2010年12月7日火曜日

詩人の都──編集室だより①


 毎年11月20日前後に行われる外語祭(学園祭)が終わると、大学構内はすっかり冬の気配に包まれます。そんな年の瀬にお知らせを三つほど。

 まず、新刊が出ました。ジリアン・ビア著『未知へのフィールドワーク──ダーウィン以後の文化と科学』は、ダーウィンの『種の起源』に象徴されるように、19世紀から20世紀にかけてめざましい変貌を遂げた知的・思想的状況をふまえ、数々の学問分野における豊かな成果を丹念に渉猟しながら、人間の知識と経験の変容をさぐる研究論文集。本学の鈴木聡先生渾身の翻訳です。


 12月9日(木)には、毎年恒例の本学附属図書館公開講演会が開かれます。今年は詩人のアーサー・ビナードさんをお招きし、『もしも文字がなかったら──未知のことばをもとめて』という刺激的なテーマでお話しいただきます。ビナードさんは『日本の名詩、英語でおどる』(みすず書房・2007年)で、日本の近現代のすぐれた詩を英訳し、鑑賞を試みていますが、この本で取り上げられている26名の詩人のうち、3名が本学出身者なのです。すなわち、中原中也、石原吉郎、岩田宏。本学は詩人を育む学舎なのですね。

 ところで、ビナードさんは、この本のまえがきでこんな言葉を引用しています。
 The past is a foreign country: they do things differently there.
 「過去とは一種の外国だ。そこではみんな、様子もやり方も違う」

 これは、イギリスの作家L. P. ハートレーの小説『橋渡し』の冒頭の一節。なんとも感銘深い言葉ですが、すぐれた詩は私たちを時空を超えた異国に誘ってくれるようです。

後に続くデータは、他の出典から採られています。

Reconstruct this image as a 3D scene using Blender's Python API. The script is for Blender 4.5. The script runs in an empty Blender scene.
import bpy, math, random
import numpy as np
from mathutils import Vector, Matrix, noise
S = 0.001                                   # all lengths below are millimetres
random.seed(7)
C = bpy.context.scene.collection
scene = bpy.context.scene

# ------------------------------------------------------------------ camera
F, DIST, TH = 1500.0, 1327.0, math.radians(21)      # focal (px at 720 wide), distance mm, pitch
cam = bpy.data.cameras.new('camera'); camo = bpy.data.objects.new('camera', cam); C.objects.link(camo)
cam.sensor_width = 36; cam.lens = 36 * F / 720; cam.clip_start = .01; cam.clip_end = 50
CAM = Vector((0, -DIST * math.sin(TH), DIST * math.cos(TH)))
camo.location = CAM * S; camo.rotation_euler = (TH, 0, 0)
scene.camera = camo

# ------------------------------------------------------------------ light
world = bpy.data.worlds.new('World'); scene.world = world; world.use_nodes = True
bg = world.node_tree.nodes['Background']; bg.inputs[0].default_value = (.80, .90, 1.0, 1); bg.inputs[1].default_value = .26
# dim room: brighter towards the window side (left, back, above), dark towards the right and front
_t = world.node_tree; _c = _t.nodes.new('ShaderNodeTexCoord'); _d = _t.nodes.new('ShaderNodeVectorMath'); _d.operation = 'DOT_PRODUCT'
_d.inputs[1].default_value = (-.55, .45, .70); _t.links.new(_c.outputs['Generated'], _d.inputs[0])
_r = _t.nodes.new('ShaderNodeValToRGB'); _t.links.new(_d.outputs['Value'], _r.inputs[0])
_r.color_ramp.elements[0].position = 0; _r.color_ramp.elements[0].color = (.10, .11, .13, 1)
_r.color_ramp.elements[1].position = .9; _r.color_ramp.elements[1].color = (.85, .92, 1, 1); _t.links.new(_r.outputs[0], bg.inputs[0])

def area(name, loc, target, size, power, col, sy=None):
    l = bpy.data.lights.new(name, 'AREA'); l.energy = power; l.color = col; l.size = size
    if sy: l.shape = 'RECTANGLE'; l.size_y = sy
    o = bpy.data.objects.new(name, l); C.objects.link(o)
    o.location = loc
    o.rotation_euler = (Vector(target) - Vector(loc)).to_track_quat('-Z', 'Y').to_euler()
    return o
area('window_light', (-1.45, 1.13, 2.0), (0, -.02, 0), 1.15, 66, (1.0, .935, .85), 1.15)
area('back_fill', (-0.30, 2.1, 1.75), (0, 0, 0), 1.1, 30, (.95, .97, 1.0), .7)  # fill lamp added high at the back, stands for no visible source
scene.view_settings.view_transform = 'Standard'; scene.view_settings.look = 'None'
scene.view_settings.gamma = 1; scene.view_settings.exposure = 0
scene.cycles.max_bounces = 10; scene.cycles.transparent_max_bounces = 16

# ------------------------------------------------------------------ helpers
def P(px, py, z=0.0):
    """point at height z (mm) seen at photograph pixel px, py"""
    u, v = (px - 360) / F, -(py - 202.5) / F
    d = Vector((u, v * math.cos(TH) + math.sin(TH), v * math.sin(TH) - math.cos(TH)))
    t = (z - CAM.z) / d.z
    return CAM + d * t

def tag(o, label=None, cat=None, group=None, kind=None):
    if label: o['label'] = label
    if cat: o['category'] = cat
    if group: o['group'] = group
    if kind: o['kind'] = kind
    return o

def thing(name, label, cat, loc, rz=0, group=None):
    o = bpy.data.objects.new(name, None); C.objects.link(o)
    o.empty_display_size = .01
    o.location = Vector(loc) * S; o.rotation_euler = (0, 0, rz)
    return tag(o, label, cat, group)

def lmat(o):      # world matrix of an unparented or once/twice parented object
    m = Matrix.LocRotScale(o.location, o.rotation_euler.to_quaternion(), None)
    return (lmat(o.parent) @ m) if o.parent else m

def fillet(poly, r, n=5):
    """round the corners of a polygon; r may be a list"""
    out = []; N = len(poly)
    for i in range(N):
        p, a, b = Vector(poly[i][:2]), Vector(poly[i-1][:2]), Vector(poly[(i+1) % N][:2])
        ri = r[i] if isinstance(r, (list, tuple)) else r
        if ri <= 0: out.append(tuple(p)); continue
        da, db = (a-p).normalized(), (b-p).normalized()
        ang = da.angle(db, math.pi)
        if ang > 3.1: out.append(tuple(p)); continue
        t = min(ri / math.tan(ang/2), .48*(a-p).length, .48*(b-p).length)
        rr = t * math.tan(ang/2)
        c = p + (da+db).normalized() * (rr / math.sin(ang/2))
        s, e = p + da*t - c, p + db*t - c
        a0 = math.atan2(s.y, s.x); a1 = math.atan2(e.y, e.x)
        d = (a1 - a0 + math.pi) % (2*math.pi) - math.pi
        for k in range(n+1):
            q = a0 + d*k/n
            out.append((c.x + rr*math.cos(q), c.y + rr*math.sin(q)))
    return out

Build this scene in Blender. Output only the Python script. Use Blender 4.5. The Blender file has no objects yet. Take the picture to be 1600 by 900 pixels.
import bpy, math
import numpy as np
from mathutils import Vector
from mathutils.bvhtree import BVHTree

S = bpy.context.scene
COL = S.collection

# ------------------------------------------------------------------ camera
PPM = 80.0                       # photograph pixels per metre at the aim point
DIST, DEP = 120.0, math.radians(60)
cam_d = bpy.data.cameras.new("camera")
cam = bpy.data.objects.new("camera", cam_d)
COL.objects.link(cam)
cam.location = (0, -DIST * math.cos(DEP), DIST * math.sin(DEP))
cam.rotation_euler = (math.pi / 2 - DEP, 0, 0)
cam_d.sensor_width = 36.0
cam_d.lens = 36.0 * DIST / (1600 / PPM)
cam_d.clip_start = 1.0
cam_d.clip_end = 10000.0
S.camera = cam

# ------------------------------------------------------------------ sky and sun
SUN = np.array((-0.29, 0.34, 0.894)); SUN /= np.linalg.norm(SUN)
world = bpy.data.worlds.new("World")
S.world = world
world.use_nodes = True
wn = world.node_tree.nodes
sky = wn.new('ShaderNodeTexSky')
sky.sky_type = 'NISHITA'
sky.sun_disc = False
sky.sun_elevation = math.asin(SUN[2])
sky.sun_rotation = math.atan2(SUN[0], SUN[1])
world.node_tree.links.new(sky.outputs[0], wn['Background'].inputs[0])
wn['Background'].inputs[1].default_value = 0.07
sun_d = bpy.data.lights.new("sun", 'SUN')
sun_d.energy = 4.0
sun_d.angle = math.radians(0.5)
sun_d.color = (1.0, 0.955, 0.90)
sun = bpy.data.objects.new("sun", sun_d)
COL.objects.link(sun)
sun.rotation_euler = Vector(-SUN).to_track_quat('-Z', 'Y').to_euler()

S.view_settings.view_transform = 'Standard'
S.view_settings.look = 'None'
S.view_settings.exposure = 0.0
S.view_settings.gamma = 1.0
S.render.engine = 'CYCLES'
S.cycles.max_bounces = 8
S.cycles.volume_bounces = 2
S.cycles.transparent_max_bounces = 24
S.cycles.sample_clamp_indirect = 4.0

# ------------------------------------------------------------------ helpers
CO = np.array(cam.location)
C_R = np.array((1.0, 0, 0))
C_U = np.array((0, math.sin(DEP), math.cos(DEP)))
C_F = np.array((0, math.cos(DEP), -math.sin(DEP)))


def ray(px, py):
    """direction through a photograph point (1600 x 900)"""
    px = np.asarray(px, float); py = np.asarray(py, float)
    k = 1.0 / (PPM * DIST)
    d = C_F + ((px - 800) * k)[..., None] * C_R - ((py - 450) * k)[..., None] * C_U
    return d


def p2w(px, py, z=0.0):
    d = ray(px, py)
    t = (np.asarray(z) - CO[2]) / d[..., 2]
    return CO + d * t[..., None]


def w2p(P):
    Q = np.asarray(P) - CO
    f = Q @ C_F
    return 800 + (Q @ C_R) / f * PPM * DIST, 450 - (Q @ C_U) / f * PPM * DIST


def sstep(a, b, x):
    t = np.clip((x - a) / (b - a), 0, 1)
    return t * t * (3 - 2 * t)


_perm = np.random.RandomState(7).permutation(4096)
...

 12月11日(土)には、本学総合文化研究所・出版会共催でシンポジウム「世界文学としての村上春樹」が開催されます。世界各地で多くの読者を魅了する村上春樹の文学は、世界文学としてどのように位置づけられるのか。日本・中国・ロシア・アメリカの国民的作家らとの比較を通して、春樹文学の世界観と魅力を捉え直します。

 師走の喧噪を離れ、本学で冬のひとときを過ごしてみませんか。